• **Given task**:
Each line that contains the word "objects" counts once; give the total for the records below and nothing else.
※
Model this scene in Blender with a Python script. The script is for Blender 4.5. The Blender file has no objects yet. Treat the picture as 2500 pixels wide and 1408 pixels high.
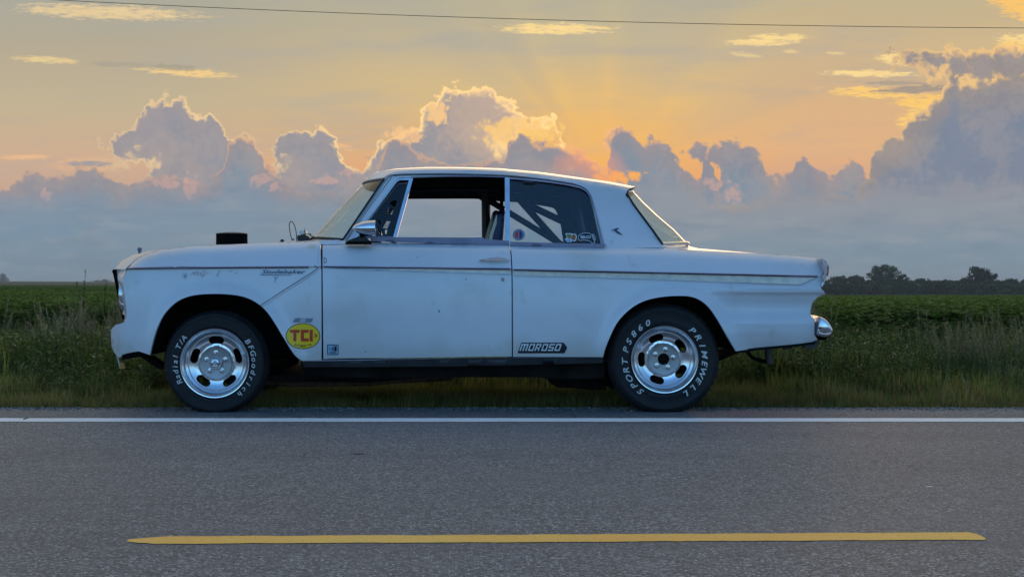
import bpy, bmesh, math, random
import numpy as np
from mathutils import Vector, Matrix, Euler, noise
from mathutils.geometry import delaunay_2d_cdt

random.seed(7); rng = np.random.default_rng(7)
C = bpy.context.scene.collection
scene = bpy.context.scene

# ------------------------------------------------------------------ camera
FPX, CX, HY, CAMH, DCAR = 3212.0, 1130.0, 694.0, 0.79, 8.1   # focal length and principal point in photo pixels
cam = bpy.data.cameras.new("camera"); camo = bpy.data.objects.new("camera", cam); C.objects.link(camo)
cam.sensor_width = 36; cam.lens = FPX/2500*36
cam.shift_x = (1250-CX)/2500; cam.shift_y = -(704-HY)/2500
cam.clip_start = .05; cam.clip_end = 12000
camo.location = (0, -DCAR, CAMH); camo.rotation_euler = (math.pi/2, 0, 0)
scene.camera = camo

# ------------------------------------------------------------------ view, sky, sun
EXPO = 1.8
scene.view_settings.view_transform = 'Standard'; scene.view_settings.look = 'None'
scene.view_settings.gamma = 1; scene.view_settings.exposure = EXPO
scene.view_settings.use_curve_mapping = False
SKY_STRENGTH = 0.15
SUN_EL, SUN_AZ = 5.0, 6.0          # degrees above the horizon, degrees right of the viewing axis

def lin(c): return tuple(((v/255)/12.92 if v/255 <= .04045 else ((v/255+.055)/1.055)**2.4) for v in c)

class E:
    """small expression helper that writes Math nodes"""
    nt = None
    def __init__(s, sock): s.s = sock
    @staticmethod
    def m(op, *a, clamp=False):
        n = E.nt.nodes.new('ShaderNodeMath'); n.operation = op; n.use_clamp = clamp
        for i, v in enumerate(a):
            if isinstance(v, E): E.nt.links.new(v.s, n.inputs[i])
            else: n.inputs[i].default_value = v
        return E(n.outputs[0])
    def __add__(a, b): return E.m('ADD', a, b)
    __radd__ = __add__
    def __sub__(a, b): return E.m('SUBTRACT', a, b)
    def __rsub__(a, b): return E.m('SUBTRACT', b, a)
    def __mul__(a, b): return E.m('MULTIPLY', a, b)
    __rmul__ = __mul__
    def __truediv__(a, b): return E.m('DIVIDE', a, b)
def emax(a, b): return E.m('MAXIMUM', a, b)
def emin(a, b): return E.m('MINIMUM', a, b)
def esm(x, a, b):
    n = E.nt.nodes.new('ShaderNodeMapRange'); n.interpolation_type = 'SMOOTHSTEP'
    E.nt.links.new(x.s, n.inputs[0]); n.inputs[1].default_value = a; n.inputs[2].default_value = b
    return E(n.outputs[0])
def ecol(x, stops, interp='LINEAR'):
    n = E.nt.nodes.new('ShaderNodeValToRGB'); cr = n.color_ramp; cr.interpolation = interp
    while len(cr.elements) < len(stops): cr.elements.new(.5)
    for e, (p, c) in zip(cr.elements, stops): e.position = p; e.color = (*c, 1)
    E.nt.links.new(x.s, n.inputs[0]); return n.outputs[0]
def emix(f, a, b, mode='MIX'):
    n = E.nt.nodes.new('ShaderNodeMix'); n.data_type = 'RGBA'; n.blend_type = mode; n.clamp_factor = True
    if isinstance(f, E): E.nt.links.new(f.s, n.inputs[0])
    else: n.inputs[0].default_value = f
    for i, v in ((6, a), (7, b)):
        if isinstance(v, tuple): n.inputs[i].default_value = (*v, 1)
        else: E.nt.links.new(v, n.inputs[i])
    return n.outputs[2]
def ecurve(x, pts, x0, x1, y0, y1):
    n = E.nt.nodes.new('ShaderNodeFloatCurve'); c = n.mapping.curves[0]
    n.mapping.use_clip = False
    P = [((a-x0)/(x1-x0), (b-y0)/(y1-y0)) for a, b in pts]
    c.points[0].location = P[0]; c.points[1].location = P[-1]
    for p in P[1:-1]: c.points.new(*p)
    for p in c.points: p.handle_type = 'VECTOR'
    n.mapping.update()
    t = (x - x0)/(x1-x0)
    t = E.m('ADD', t, 0.0, clamp=True)
    E.nt.links.new(t.s, n.inputs['Value'])
    return E(n.outputs[0])*(y1-y0) + y0
def evec(x, y, z=0.0):
    n = E.nt.nodes.new('ShaderNodeCombineXYZ')
    for i, v in enumerate((x, y, z)):
        if isinstance(v, E): E.nt.links.new(v.s, n.inputs[i])
        else: n.inputs[i].default_value = v
    return n.outputs[0]
def enoise(vec, scale, detail=4, rough=.55, lac=2.0):
    n = E.nt.nodes.new('ShaderNodeTexNoise'); n.noise_dimensions = '2D'; n.inputs['Scale'].default_value = scale
    n.inputs['Detail'].default_value = detail; n.inputs['Roughness'].default_value = rough
    n.inputs['Lacunarity'].default_value = lac
    E.nt.links.new(vec, n.inputs['Vector']); return E(n.outputs[0])
def evor(vec, scale, smooth=.3):
    n = E.nt.nodes.new('ShaderNodeTexVoronoi'); n.feature = 'F1'; n.voronoi_dimensions = '2D'; n.inputs['Scale'].default_value = scale
    E.nt.links.new(vec, n.inputs['Vector']); return E(n.outputs['Distance'])

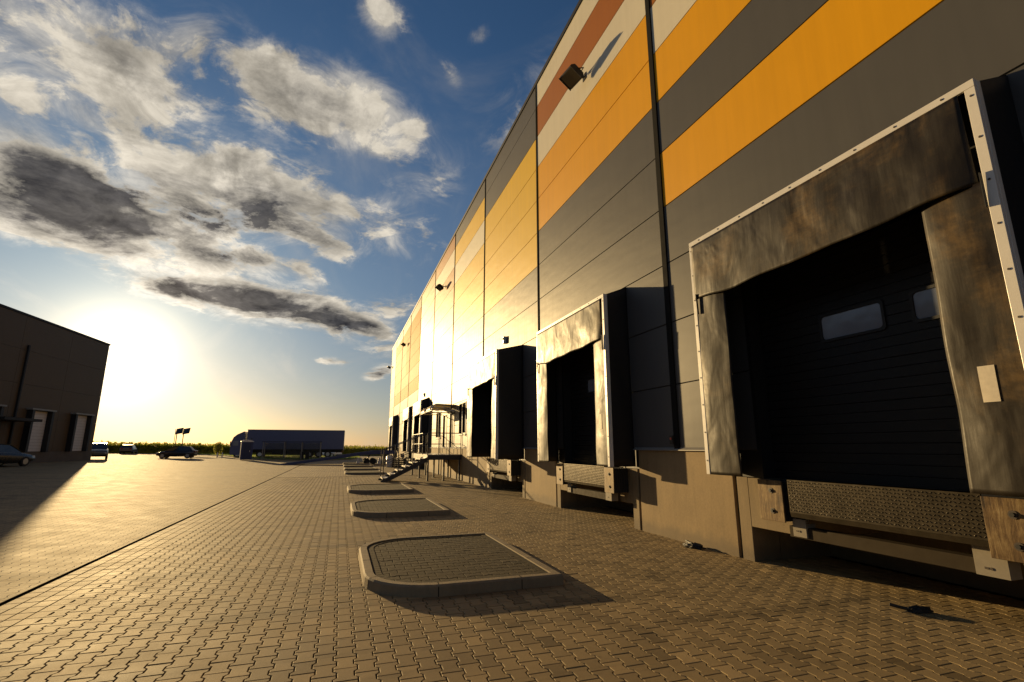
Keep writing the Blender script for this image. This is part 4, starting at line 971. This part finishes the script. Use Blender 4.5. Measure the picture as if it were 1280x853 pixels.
※
• **Result of the exercise**:
2